Sutnar and Lonberg-Holm took great pains to demonstrate the process of visualizing information by including scores of charts and graphs that addressed the needs of customers, employees, stockholders, and the general public. They believed that giving efficient form to information requires more than just pictorial illustration ('Ease of seeing means more than easy to look at,' wrote K. Holm). Their crystalline charts became the foundation on which comprehension could be built. In fact, in one simple chart the whole of Designing Information is efficiently summarized as 'Transmitting: speed, accessibility; Seeing: visual selectivity, visual continuity; Comprehending: visual extension, universality.'
Perhaps Sutnar's most significant innovation in the design of the book itself was his use of full-spread designs. Indeed, he was one of the earliest designers to treat spreads as units rather than as separate pages. Even a casual review of Sutnar's designs for everything from catalogs to brochures during his American period (with the logical exception of covers) shows that he used across-the-spread designs regularly. Using all the space at his disposal, he was able to inject excitement into even the most routine material without impinging upon comprehension: his signature navigational devices guided users firmly from one level of information to the next. At the same time, Sutnar was not an 'invisible' designer. While his basic structures were decidedly rational, the choices he made in juxtaposition, scale, and color were rooted in sophisticated principles of abstract design, bringing sensitive composition, visual charm, and emotional drama to his workaday subjects. He developed a distinctive vocabulary, or style, notable for arrows, fever lines, black bullets, and other repeated devices."

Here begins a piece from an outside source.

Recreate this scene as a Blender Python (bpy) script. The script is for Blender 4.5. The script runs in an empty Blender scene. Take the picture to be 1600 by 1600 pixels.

Ladislav Sutnar (1897 – 1976) was one of the most ardent advocates of pure visual education in his designs and writings. Sutnar left Czechoslovakia after the Nazi occupation to design the Czechoslovak Pavilion in the World's Fair in New York in 1939 . He never returned to his homeland. After one desperate year of looking for a job in New York, in 1941 Ladislav Sutnar met Knud Lönberg-Holm,the Danish-born architect who was director of Research at Sweet's Catalog Service. Holm hired Sutnar as art director. Sweet's Catalog Service was the producer of trade, construction,and hardware catalogs that were distributed to businesses and architects throughout the United States. Sutnar and Holm radically transformed the organization and presentation of technical and commercial information.
Sutnar said "If a graphic design is to elicit greater intensity of perception and comprehension of contents,the designer should be aware of the following principles: 1) optical interest,which arouses attention and forces the eye to action; 2) visual simplicity of image and structure allowing quick reading and comprehension of the contents; and 3) visual continuity, which allows the clear understanding of the sequence of elements."